====== Data shown ======

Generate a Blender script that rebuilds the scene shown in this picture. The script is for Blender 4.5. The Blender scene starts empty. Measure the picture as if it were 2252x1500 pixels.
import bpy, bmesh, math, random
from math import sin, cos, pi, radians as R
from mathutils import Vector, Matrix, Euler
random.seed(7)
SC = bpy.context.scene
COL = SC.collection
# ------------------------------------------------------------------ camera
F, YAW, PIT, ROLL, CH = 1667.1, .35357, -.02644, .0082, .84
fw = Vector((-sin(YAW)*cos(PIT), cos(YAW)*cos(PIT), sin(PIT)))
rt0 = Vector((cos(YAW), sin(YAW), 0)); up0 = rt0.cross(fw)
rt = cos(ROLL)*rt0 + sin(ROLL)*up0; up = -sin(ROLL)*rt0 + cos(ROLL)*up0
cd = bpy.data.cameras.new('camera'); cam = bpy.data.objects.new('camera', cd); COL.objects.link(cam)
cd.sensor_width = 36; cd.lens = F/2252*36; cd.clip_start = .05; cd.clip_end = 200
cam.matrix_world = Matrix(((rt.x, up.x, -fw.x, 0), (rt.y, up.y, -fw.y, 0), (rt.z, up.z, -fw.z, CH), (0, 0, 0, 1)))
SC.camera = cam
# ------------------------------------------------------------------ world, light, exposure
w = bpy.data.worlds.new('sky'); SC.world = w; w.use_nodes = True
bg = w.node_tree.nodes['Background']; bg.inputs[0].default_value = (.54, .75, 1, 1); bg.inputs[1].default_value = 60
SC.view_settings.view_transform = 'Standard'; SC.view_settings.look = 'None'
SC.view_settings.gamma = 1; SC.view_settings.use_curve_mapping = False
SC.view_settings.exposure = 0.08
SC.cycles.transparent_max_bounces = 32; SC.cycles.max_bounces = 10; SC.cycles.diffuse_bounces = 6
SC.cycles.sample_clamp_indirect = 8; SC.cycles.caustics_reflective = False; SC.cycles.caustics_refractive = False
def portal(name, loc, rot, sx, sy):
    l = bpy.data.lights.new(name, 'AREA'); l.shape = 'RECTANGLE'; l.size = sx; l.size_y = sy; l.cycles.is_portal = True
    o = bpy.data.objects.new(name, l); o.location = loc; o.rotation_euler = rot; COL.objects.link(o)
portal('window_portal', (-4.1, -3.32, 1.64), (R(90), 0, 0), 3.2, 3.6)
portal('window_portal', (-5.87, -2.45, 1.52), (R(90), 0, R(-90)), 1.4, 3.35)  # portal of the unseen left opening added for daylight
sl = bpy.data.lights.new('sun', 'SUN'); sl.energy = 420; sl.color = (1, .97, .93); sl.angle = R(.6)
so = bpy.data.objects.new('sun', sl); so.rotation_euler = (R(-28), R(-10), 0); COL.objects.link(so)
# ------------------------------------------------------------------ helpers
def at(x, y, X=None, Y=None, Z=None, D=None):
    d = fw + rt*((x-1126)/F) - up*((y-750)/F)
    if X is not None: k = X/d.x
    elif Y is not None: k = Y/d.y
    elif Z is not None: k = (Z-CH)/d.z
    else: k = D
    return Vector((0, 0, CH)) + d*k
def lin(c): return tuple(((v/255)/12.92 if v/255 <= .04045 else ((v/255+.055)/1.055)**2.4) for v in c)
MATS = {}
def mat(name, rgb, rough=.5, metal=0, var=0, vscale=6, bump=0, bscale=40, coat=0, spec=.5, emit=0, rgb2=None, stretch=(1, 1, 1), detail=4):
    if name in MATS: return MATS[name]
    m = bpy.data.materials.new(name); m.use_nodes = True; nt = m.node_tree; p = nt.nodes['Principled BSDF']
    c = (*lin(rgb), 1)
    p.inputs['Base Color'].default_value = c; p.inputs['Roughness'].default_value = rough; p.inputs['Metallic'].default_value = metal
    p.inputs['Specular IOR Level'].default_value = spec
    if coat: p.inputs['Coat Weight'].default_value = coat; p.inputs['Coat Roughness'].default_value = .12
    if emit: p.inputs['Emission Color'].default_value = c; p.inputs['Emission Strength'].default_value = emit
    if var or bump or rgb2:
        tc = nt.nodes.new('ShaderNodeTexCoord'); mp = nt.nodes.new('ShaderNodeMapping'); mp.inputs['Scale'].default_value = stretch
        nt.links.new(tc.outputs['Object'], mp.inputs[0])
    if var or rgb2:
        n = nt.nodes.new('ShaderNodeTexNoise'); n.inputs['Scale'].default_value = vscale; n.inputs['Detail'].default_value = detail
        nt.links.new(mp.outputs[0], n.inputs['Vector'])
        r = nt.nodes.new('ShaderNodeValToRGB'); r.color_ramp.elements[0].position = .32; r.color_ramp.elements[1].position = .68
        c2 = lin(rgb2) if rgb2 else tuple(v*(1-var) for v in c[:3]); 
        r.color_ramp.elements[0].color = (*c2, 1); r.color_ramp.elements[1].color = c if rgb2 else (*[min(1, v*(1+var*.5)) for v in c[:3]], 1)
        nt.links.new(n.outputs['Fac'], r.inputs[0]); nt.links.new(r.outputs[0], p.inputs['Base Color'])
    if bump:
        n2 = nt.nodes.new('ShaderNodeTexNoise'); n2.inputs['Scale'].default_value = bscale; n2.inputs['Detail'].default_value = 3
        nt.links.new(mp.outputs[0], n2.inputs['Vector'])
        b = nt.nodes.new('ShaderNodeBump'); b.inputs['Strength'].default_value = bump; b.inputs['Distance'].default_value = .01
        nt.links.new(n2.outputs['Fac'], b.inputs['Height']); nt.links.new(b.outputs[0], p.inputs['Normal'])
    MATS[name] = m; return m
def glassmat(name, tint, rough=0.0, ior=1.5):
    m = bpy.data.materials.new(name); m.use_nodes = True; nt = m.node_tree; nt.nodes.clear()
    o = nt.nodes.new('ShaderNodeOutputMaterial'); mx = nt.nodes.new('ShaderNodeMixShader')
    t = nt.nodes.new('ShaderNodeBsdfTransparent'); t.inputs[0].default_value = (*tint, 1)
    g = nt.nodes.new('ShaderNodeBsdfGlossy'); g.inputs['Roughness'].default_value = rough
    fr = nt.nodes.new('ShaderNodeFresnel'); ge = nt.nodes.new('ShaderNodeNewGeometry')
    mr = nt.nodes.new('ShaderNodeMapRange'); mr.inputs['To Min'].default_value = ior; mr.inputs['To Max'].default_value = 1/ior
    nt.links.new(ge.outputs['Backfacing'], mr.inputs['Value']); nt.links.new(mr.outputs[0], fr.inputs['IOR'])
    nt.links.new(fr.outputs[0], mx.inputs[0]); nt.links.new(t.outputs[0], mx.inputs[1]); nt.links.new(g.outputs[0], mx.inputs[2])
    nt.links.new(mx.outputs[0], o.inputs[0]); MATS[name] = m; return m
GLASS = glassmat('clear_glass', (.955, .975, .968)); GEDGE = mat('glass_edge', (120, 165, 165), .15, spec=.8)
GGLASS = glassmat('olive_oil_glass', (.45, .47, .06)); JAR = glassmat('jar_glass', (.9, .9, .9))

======

Task directions
Looking at the material above, count the lines containing the string "scene" and reply with the count alone.

Output of the task
2